Mechanical properties and chemical synergistic mechanism of lithium slag concrete under mechanical-chemical activation conditions
摘要
This study systematically examines the mechanical performance and microstructural evolution of concrete incorporating alkali-mechanically activated lithium slag (LS). Unconfined compressive strength (UCS) tests were conducted at 7 and 28 days of curing to assess the influence of LS content on early and later-age strength development. Multiscale characterization techniques, including scanning electron microscopy (SEM), X-ray Fluorescence (XRF), X-ray Diffraction (XRD) nuclear magnetic resonance (NMR), and Fourier-transform infrared spectroscopy (FTIR), were used to reveal the dual mechanism of chemical activation and physical pore refinement. The results show a non-monotonic trend in compressive strength with increasing LS content, with an optimum at 20% replacement, where the UCS reached 103% and 105% of that of the control mix at 7 and 28 days, respectively. NMR analyses reveal that activated LS contributes to refinement of the pore structure, resulting in reduced pore size and enhanced matrix densification.
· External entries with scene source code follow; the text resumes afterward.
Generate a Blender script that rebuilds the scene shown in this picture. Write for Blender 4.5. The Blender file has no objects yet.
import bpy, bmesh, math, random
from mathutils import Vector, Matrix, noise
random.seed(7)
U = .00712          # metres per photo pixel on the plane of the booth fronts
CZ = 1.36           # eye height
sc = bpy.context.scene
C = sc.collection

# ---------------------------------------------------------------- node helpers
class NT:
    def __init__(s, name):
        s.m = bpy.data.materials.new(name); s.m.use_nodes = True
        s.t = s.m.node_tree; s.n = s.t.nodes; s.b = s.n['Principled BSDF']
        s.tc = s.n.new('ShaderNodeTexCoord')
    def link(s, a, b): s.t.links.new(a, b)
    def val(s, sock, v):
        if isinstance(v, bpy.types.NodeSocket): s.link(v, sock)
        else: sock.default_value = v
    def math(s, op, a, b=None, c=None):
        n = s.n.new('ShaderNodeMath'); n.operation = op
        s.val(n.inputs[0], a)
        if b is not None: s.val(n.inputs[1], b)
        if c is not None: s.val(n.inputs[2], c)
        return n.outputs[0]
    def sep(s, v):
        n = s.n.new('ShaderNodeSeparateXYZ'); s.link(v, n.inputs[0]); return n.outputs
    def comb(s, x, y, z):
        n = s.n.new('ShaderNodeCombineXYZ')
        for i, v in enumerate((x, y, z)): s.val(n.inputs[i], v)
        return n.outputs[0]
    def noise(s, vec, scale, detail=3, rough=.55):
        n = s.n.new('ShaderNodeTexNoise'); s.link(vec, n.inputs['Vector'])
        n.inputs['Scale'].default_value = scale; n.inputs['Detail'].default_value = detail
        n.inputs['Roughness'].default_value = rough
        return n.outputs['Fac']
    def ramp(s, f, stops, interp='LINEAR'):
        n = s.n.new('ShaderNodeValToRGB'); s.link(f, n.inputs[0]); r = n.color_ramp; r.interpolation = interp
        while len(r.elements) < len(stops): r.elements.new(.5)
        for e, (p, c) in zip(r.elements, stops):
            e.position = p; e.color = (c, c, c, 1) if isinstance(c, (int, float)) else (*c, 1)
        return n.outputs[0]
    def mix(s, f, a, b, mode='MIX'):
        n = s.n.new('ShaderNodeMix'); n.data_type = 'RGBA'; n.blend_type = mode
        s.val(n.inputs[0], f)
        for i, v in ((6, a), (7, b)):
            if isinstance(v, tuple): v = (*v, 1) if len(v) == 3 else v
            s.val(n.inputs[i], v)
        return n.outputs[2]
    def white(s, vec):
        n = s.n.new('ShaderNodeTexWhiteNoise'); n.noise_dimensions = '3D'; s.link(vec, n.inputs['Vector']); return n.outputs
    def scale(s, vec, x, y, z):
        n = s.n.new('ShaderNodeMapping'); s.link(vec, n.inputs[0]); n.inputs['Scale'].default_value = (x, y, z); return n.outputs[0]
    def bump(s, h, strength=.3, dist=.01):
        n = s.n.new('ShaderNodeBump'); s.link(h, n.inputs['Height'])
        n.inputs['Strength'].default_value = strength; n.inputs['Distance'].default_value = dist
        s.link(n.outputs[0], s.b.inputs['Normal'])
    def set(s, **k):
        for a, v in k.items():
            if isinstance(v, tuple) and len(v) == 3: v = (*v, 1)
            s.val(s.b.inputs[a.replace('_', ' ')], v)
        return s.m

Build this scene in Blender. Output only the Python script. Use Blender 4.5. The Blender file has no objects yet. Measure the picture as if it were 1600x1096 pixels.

SEM, energy dispersive spectroscopy (EDS), and thermogravimetric (TG) analyses indicate that the improved strength is primarily attributed to the pozzolanic reaction between activated LS and cement hydration products, forming additional calcium silicate hydrate (C-S-H) and other binding phases. These findings highlight the dual role of alkali-mechanically activated LS in enhancing concrete performance through coupled microstructural refinement and chemical reactivity, offering a sustainable approach for valorizing lithium slag in cementitious materials.